It is, he writes me, “A novel dreamt up (in part) on the road between Capay Valley and Oregon House,” and, as his ten-year-old son Orion says, after Sloan read him the book, it’s YA (Young Adult) but something even younger children could enjoy—if they don’t mind the intensity of a post-apocalyptic world, in the year 11,377, full of talking beavers, giant flies, and dragons made up of information.
About those dragons. Back in the year 2279, the Anth (“for that is what humans called their civilization at its apex”) created seven engineered intelligences, the “dragons,” and sent them out on a spaceship. Instead of opening a door into the universe, the dragons on their return built a base on the moon, pulverized a chunk of their new home and created a dust cloud around Earth so it would “forevermore hide from the cosmos.”
The Anth tried to fight back, but most all humans were destroyed. It was “a bummer so colossal that it was definitely … the worst thing that had ever happened” in Earth’s history.
Thousands of years passed and one of the mini-intelligences, engineered by the Anth as a “Chronicler,” found itself inside a boy named Ariel, 12.
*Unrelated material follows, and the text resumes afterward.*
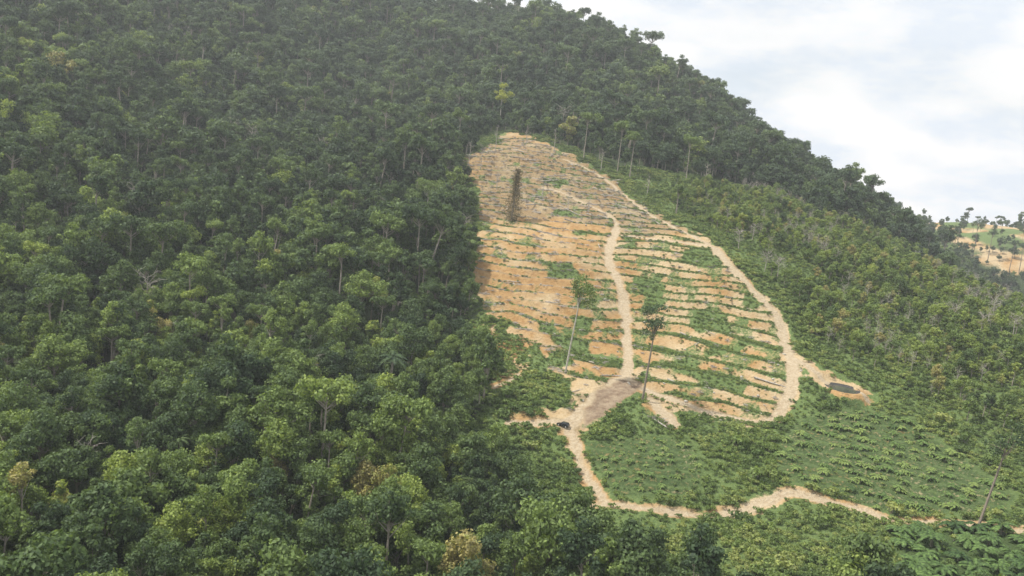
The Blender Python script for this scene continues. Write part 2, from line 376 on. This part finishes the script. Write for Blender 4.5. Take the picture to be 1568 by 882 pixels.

The Chronicler tells the story, about how Ariel, escaping from the Wizard Malory, who had somehow created him, finds his destiny. But Sloan, with sly humor, upends standard fantasy tropes. There’s a sword in a stone for Ariel to pull out, but he ignores it and finds a very different, talking, sword. (More details: robinsloan.com/moonbound.)
Sloan upends the whole idea of “destiny” in the book (the first of a planned series) so surprises abound as Ariel ventures out into a world brilliantly imagined, where, with every page turned, readers will ask: “What happens next?”